Where the Governor loses in the failure to come to a wider deal is that he wanted a bonding bill in the neighborhood of $750 million and it looks like the Legislature will pass a bonding bill on Monday with just under $500 million in projects.

As for the stadium bill, I won't be taking any bets one way or the other.  It is a vote that a number of legislators have dreaded since the session began and it is a vote many will be questioned about on the campaign trail (regardless of how they vote).

Here is a link to the Governor's Veto Message on the Tax Bill:

Wednesday, May 02, 2012

Legislative Hiatus.  It's only a one day break, but the Legislature took Wednesday off in an attempt to come to accord on the three major stumbling blocks to a speedy end to the 2012 legislative session.  As I reported on Monday, the Legislature and the Governor are at loggerheads over the stadium, the bonding bill, and the tax bill and if all three of those items do not come to resolution, there will likely be an end to the session without any of them passing.  The Republicans threw a "roof-ready" (but dome-less until a future stadium funding package) stadium into the mix yesterday, but that proposal seems to be going nowhere in a hurry.  There has also been talk of putting $200 million in the bonding bill for the stadium, but that doesn't seem to be picking up steam either.  Even at this late date, it's still too early to tell.  Now how is that for an oxymoron?

One complication is that the Legislature is running out of legislative days.  For those not familiar with the term, a legislative day is a day that either body of the Legislature meets in session.  There are 120 legislative days allowed over a biennium.  Possible session dates are limited to days during the regular session, which has a constitutional end date of the first Monday after the third Saturday in May.  Currently, the Legislature has used 114 of its 120-day allotment, leaving six days (five after tomorrow) to be used prior to the constitutionally-mandated end date of May 21.  Because the Legislature must meet at least once every three days (not counting Sundays) while in regular session without a joint agreement between the House and Senate to suspend that requirement, the days would likely be used up by the end of next week.  That still gives the Legislature and Governor plenty of time to come to an agreement, but an agreement may have more to do with the proposed substance of the bills in question as opposed to the time necessary to get them passed.

Right now, it appears that passing a bonding bill of any type may be difficult, even with help from the DFL.  Bonding bills require 60% of each body as opposed to a simple majority (41 votes in the Senate and 81 votes in the House) and there is a lot of resistance from fiscal conservatives (in both parties) about putting more into bonding.  The tax bill also contains a $43 million reduction in the budget reserve to pay for several items, including business property tax relief and the payment to the federal government to accommodate the $30 million "donation" UCare gave to the state of Minnesota.

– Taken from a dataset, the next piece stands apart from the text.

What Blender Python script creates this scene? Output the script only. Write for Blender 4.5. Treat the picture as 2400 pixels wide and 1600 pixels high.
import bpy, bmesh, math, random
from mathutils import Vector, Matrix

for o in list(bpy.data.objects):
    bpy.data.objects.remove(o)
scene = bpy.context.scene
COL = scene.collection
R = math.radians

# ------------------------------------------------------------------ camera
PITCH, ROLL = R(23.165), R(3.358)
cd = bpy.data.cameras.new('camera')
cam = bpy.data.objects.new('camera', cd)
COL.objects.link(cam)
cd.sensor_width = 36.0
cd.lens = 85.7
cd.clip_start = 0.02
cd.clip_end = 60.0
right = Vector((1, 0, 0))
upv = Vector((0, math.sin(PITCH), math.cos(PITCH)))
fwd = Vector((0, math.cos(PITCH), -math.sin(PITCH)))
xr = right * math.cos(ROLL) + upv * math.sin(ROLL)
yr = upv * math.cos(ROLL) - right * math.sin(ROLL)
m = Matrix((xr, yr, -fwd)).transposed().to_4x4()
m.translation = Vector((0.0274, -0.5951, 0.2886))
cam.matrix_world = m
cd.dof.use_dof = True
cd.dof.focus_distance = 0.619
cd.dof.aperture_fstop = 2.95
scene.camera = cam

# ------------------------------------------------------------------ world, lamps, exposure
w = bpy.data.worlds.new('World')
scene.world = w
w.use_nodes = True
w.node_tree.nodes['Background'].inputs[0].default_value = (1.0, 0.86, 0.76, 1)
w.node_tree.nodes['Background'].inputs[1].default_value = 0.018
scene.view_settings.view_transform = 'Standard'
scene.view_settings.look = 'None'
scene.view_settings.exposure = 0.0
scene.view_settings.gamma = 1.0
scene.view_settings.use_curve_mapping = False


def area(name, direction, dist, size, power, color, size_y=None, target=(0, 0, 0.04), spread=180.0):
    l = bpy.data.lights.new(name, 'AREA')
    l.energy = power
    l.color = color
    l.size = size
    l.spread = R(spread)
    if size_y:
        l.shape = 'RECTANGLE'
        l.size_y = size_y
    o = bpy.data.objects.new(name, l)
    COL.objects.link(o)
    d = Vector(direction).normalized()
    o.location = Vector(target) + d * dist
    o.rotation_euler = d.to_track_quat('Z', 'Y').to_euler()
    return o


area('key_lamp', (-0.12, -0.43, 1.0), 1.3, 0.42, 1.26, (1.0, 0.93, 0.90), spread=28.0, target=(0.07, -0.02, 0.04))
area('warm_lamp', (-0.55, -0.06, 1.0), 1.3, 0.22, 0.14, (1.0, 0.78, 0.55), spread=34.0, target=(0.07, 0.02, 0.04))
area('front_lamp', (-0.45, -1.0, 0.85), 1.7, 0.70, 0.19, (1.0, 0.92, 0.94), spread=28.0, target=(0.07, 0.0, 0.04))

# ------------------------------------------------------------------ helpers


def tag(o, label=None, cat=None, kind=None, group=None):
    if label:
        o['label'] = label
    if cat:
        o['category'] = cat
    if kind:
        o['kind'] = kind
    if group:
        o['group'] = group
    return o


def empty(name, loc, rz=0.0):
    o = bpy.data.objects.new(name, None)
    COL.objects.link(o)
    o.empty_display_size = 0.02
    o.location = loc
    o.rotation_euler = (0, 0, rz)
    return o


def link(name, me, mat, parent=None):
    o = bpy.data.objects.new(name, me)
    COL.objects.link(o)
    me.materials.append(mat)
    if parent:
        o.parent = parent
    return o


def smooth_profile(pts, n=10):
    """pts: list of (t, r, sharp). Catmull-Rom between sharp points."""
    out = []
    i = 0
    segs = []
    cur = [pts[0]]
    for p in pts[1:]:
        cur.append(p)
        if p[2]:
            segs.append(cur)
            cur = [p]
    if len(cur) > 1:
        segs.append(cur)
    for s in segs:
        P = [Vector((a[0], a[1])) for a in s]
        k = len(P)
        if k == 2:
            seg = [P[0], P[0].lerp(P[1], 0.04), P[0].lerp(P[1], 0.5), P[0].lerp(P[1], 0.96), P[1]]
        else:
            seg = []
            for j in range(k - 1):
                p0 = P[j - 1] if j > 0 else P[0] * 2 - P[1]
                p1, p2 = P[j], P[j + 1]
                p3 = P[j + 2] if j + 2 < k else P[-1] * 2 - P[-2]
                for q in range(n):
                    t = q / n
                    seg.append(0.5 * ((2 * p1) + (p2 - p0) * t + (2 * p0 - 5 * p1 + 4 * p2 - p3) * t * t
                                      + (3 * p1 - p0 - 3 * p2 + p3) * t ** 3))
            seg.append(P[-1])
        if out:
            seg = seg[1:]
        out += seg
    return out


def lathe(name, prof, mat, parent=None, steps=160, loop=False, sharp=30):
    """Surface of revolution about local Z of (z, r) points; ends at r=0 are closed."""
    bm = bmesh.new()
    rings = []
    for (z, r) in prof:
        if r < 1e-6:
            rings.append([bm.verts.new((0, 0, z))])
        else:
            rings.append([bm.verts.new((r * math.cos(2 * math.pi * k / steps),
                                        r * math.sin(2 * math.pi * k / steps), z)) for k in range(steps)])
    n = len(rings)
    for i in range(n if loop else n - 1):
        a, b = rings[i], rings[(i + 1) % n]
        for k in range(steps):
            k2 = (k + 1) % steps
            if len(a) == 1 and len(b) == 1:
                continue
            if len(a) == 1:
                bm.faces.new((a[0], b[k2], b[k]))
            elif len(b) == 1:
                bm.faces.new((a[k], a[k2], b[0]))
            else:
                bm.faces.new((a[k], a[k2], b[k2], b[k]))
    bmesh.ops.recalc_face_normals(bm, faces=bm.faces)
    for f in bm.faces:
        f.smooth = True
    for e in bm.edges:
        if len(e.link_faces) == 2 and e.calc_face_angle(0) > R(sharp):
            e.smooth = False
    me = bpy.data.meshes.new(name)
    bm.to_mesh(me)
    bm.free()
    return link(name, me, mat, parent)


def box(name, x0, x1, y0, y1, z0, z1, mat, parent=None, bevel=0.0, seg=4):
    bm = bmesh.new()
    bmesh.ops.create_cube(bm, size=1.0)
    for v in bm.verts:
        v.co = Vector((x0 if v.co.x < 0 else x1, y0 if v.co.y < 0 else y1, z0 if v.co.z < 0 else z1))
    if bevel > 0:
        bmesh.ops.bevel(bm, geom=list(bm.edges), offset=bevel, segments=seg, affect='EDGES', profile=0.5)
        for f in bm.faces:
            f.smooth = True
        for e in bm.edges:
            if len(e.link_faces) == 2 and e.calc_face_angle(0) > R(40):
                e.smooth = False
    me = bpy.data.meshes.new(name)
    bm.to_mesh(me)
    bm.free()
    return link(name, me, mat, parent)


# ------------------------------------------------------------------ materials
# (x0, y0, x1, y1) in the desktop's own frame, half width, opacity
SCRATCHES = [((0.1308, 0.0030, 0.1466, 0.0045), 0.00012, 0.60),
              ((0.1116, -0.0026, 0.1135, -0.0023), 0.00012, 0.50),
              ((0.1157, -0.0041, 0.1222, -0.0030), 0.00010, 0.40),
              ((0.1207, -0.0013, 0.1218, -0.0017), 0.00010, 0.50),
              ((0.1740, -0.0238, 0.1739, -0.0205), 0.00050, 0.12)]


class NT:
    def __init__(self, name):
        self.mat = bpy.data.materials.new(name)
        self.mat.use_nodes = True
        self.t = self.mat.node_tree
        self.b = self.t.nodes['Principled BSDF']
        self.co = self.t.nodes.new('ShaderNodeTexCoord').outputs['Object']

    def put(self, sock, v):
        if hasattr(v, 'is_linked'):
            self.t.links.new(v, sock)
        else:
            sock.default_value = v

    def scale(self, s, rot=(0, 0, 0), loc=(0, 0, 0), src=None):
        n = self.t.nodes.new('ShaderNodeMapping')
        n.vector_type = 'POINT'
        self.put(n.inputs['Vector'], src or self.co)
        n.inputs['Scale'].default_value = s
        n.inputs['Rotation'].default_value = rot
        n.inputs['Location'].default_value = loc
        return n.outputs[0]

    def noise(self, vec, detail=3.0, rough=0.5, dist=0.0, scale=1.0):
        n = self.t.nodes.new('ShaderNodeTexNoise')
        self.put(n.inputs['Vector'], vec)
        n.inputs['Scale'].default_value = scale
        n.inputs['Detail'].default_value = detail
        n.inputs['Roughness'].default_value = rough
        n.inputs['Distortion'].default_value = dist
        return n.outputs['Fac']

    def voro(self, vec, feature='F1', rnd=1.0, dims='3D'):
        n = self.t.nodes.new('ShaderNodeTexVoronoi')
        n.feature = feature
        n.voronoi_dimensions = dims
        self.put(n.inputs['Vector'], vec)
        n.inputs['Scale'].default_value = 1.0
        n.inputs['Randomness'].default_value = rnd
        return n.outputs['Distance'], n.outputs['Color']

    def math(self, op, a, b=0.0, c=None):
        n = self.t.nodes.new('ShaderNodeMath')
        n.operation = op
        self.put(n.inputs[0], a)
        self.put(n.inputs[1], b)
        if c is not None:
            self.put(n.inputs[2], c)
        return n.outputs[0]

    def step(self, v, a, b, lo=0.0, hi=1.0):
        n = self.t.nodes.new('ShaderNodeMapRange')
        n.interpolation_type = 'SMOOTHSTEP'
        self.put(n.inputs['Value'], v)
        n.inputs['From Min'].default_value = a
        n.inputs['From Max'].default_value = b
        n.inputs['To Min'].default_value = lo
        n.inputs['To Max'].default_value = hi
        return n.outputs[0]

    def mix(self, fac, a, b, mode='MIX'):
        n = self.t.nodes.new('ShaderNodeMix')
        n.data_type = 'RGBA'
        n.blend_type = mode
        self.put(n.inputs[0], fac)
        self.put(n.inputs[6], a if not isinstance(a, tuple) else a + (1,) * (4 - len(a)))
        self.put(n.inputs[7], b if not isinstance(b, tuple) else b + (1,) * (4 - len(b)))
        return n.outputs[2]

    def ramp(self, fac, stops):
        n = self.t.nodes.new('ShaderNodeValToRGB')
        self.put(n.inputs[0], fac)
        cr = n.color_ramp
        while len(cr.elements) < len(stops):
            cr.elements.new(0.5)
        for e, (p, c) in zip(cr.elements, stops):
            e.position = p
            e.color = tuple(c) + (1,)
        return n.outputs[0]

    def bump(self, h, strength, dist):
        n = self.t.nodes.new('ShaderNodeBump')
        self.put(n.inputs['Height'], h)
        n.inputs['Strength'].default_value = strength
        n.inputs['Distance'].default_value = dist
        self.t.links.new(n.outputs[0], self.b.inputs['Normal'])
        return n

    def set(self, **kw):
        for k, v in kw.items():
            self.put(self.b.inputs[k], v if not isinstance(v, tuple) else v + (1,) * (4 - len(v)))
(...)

All this adds up the continuing odd melange that is the 2012 legislative session.

Governor Signs Omnibus Education Bill.  It took a second shot, but the Governor signed HF 2949, the latest omnibus education funding and policy bill passed by the Legislature.  He signed it yesterday, May 1.  The bill passed by overwhelming votes in both the House and Senate.  It was largely comprised of technical and smaller policy measures, many of which will clarify policies passed over the past few sessions.